No site do Circuito, há duas seções: casos e histórias. De acordo com Moreno, os casos mostram situações em que os usuários são punidos por engano. Seja por falta de contexto ou por má interpretação de moderadores humanos ou de sistemas automatizados que monitoram o conteúdo online, como no caso de Ruiz.
"Esses casos são importantes porque nos permitem ver como os sistemas de moderação funcionam, quais são suas falhas e, ao mesmo tempo, expor violações da liberdade de expressão online e de outros direitos humanos. Estamos especialmente interessados em casos que envolvam ativistas ou jornalistas", disse Moreno.
Já as histórias contêm artigos de análise sobre questões atuais, como novas medidas de plataformas, projetos regulatórios ou episódios de desinformação.
O Circuito recebeu apoio do Google em seus estágios iniciais e durante seu primeiro ano de operação. Atualmente, é administrado como uma iniciativa interna da Linterna Verde.
Além disso, Circuito conta com uma newsletter em que a equipe compartilha "artigos acompanhados de uma atualização sobre as regras das plataformas, que estão em constante mudança e definem as regras do debate público online, pois estabelecem o que pode e o que não pode ser dito nas redes sociais", disse Moreno.
Circuito analisa a interseção entre as redes sociais e a democracia na América Latina. Um foco específico no qual o projeto vem trabalhando são as tensões entre as plataformas e as tentativas antidemocráticas de regulamentá-las.
Por exemplo, há alguns anos, no Brasil, fala-se do projeto de lei (PL) 2630/20, chamado "Lei Brasileira de Liberdade, Responsabilidade e Transparência na Internet" e informalmente conhecido como "PL das Fake News". O projeto de lei buscava obrigar as plataformas digitais a apresentar relatórios de transparência, realizar avaliações de risco e pagar às organizações de notícias pelo uso de seu conteúdo.
O projeto Circuito criticou como as empresas de tecnologia tiveram uma resposta muito agressiva ao projeto de lei, o que destacou os problemas de concentração de poder e a capacidade dessas empresas de influenciar o debate público.
A equipe do Circuito também trabalhou para tornar públicas as políticas de integridade das plataformas eleitorais. "Neste ano eleitoral na região, com eleições locais na Colômbia e eleições presidenciais no Equador e na Argentina, veremos os efeitos que uma mudança importante que a X [Twitter] implementou recentemente pode ter no debate público: a de não mais sancionar alegações infundadas de fraude", disse Moreno.

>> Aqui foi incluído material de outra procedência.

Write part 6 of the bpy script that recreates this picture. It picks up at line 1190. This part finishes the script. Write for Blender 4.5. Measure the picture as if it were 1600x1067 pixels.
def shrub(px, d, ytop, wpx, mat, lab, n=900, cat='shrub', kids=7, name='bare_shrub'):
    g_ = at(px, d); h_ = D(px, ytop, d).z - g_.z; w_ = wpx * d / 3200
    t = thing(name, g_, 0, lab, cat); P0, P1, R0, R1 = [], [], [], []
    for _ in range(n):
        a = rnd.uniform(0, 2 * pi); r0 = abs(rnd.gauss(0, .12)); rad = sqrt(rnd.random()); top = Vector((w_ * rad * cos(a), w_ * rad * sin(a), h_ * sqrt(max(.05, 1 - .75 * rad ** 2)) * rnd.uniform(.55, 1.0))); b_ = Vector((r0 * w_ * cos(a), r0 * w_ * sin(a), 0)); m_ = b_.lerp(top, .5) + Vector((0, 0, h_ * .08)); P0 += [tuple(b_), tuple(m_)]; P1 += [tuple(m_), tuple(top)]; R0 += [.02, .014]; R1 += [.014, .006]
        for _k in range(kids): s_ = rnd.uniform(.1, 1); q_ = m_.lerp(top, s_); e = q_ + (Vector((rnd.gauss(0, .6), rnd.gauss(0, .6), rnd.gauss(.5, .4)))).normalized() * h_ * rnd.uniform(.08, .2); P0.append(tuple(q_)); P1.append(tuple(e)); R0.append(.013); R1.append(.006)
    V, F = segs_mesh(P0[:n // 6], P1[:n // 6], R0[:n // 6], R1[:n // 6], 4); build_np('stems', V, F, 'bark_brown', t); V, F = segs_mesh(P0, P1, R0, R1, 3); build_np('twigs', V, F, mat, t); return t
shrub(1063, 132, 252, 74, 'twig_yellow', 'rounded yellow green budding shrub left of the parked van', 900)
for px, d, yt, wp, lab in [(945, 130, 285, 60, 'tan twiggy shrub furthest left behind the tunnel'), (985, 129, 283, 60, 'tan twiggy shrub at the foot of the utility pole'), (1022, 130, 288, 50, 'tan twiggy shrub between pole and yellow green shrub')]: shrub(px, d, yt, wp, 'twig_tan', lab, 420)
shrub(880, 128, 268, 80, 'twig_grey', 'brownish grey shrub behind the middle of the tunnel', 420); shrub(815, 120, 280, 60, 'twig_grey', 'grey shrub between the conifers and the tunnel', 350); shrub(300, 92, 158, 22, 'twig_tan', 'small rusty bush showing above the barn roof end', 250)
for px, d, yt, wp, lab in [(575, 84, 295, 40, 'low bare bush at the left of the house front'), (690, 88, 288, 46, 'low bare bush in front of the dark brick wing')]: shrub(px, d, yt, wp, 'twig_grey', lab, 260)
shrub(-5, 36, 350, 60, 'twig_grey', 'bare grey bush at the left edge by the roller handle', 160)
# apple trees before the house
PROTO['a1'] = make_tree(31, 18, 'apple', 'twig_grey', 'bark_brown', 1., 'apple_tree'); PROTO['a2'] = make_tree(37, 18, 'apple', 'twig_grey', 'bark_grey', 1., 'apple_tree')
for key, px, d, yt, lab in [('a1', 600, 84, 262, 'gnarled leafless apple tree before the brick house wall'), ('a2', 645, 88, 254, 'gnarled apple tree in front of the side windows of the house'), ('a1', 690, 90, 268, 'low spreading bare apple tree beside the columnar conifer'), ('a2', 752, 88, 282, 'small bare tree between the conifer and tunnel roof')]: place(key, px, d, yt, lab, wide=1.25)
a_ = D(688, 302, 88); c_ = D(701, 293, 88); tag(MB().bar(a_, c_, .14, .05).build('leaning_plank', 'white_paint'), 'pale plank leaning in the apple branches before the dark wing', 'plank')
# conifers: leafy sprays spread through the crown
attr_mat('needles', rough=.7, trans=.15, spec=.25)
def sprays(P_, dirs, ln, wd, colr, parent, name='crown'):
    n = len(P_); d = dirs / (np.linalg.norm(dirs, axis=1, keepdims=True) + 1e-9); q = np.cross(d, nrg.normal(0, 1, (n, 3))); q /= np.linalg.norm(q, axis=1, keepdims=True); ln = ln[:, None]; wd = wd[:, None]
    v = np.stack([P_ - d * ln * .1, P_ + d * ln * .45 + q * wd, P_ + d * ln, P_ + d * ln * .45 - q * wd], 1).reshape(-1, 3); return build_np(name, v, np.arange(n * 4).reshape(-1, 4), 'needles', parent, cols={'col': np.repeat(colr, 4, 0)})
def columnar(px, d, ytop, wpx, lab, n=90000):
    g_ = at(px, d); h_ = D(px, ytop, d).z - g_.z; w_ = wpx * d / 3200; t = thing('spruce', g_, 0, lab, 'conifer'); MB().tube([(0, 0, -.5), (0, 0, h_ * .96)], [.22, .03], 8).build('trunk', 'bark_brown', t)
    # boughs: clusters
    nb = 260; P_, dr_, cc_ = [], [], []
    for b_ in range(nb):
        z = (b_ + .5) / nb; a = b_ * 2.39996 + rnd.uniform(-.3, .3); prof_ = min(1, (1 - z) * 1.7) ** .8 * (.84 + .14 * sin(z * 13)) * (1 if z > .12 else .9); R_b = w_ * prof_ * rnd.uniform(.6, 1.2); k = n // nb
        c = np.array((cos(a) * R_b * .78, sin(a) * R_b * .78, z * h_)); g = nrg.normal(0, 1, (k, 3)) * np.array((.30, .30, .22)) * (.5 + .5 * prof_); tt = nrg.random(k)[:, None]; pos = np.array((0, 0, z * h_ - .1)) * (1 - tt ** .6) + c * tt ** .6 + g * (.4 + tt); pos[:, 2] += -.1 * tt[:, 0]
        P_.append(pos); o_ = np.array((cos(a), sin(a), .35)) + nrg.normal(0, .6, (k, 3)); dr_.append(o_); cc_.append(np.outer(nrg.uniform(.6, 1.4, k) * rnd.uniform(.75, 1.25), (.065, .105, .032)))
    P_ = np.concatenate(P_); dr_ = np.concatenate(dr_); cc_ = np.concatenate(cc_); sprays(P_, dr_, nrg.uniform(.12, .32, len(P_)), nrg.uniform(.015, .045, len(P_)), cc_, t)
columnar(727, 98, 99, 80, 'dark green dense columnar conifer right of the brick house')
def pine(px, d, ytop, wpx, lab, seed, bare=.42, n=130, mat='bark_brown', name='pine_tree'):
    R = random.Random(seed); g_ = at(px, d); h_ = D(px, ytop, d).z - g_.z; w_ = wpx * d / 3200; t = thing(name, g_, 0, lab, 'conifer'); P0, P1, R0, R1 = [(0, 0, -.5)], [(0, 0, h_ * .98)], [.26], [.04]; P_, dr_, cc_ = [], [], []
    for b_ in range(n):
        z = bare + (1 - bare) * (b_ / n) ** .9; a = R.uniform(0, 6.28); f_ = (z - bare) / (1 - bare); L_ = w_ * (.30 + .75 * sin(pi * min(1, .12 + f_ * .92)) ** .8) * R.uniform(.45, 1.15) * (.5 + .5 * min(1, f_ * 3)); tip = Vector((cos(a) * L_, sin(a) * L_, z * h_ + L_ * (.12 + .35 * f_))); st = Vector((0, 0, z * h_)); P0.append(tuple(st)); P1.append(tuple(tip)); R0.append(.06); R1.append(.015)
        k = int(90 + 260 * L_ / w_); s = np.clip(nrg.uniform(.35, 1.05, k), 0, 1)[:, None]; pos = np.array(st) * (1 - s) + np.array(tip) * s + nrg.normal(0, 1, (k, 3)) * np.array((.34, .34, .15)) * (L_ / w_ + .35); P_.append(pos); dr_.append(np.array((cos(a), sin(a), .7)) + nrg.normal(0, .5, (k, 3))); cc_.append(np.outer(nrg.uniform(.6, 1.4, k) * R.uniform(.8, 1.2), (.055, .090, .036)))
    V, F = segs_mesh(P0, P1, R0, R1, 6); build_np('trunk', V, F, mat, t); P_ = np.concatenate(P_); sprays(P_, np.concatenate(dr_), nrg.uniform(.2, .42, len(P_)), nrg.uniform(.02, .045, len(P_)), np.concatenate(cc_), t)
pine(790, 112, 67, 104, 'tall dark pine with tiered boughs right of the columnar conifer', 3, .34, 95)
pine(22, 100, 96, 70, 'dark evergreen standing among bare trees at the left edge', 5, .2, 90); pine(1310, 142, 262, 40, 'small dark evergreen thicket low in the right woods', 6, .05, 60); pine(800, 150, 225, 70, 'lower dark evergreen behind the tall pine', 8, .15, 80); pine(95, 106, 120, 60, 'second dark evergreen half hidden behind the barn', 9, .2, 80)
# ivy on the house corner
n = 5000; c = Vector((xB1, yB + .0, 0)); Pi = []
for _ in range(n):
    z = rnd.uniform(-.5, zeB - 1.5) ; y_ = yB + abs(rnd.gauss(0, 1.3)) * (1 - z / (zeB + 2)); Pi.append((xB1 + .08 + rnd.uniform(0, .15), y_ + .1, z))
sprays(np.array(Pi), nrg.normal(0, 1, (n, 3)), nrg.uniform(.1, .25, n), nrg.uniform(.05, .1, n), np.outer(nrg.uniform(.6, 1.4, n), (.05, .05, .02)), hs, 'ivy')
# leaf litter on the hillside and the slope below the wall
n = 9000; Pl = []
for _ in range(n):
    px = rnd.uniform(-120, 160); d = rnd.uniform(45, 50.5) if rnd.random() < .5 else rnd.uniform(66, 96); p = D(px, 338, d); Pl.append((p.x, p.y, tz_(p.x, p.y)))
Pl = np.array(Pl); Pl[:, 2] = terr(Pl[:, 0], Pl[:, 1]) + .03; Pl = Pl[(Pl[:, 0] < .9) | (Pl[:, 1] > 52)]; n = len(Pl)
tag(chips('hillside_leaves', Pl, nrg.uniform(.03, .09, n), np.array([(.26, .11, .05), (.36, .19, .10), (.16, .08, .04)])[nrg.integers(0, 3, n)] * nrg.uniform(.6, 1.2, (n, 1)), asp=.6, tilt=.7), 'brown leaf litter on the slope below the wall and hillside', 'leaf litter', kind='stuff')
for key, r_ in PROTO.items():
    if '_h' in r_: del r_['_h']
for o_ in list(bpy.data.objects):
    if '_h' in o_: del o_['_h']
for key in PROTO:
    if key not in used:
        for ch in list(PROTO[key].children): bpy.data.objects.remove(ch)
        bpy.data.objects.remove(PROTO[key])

"Esse é um tipo de desinformação eleitoral particularmente importante, porque está relacionado a narrativas que levaram a eventos violentos em espaços offline, como aconteceu no Capitólio em Washington em 2021 [EUA] e em Brasília [Brasil] no início deste ano", acrescentou.
Para Moreno, a atividade dos jornalistas, que representa uma cobertura prioritária para o Circuito, está exposta a continuar sofrendo limitações injustas devido à aplicação de regras de forma errônea ou desproporcional pelas plataformas.
"No centro estão problemas estruturais: a dificuldade de controlar o conteúdo online problemático em escala e a forma como moderadores humanos trabalham (terceirizados e em condições muito precárias)", disse Moreno.
"Além disso, descobrimos que os programas de verificação de terceiros das plataformas, que se apoiam em meios de comunicação e agências de fact-checking para sinalizar informações enganosas, expuseram os jornalistas a ameaças e ações coordenadas.”